Most of the movie unfolds in 1998, when Glass was an associate editor at the magazine. As embodied by Christensen, he’s a smug showman who swaggers around the office in his socks, mesmerizing colleagues who envy his lurid articles.

“I want a Miata!” Glass cries, imitating the subject of his latest story, a teenage hacker named Ian Restil. There’s just one problem: Editor Charles Lane (Peter Sarsgaard) doesn’t believe Restil is a real person, and Forbes Digital Tool reporter Adam Penenberg (Steve Zahn) is eager to embarrass The New Republic by exposing Glass as a charlatan.

Christensen’s Glass actually has a lot in common with his Anakin Skywalker; they’re both whiny, self-pitying morons. “Are you mad at me?” Glass moans every time someone questions his integrity. It’s an infuriating question, spoken by a grown man who masquerades as a mewling child when it suits him.
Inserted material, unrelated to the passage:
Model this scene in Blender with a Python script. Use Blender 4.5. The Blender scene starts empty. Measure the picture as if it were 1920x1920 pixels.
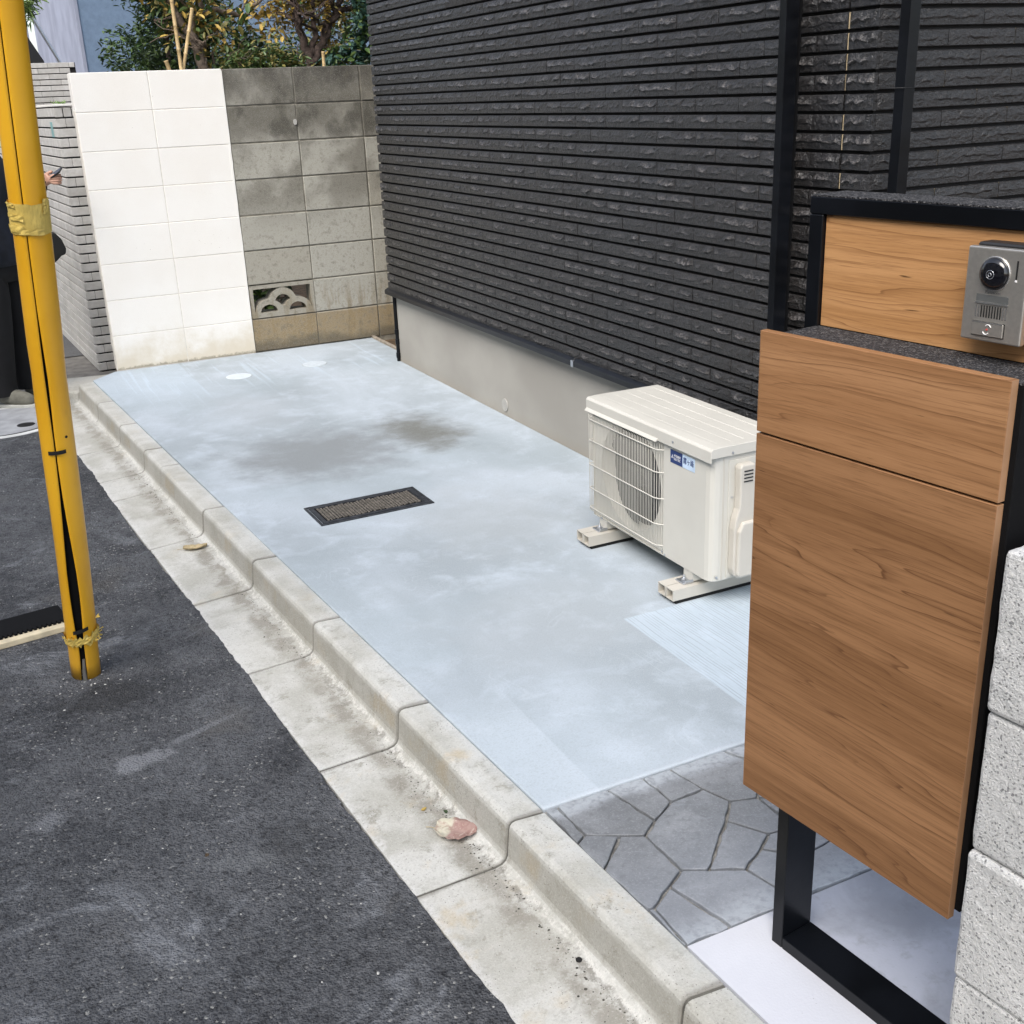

As reticent as Christensen is theatrical, Sarsgaard stealthily steals the show, playing Lane as a man whose apparent coldness belies a deep reservoir of integrity. He’ll never outcharm Glass, but he’s the only one at the magazine who understands the depths of his phoniness.

“He handed us fiction after fiction, and we printed them all as fact!” Lane roars when he finally casts off his cloak of stoicism. “Just because we found him entertaining. It’s indefensible.” That scene should be shown in journalism schools around the world—and it’s a reminder that as (shockingly) good as Christensen is, Sarsgaard is better. Free on Amazon Prime, Tubi and YouTube.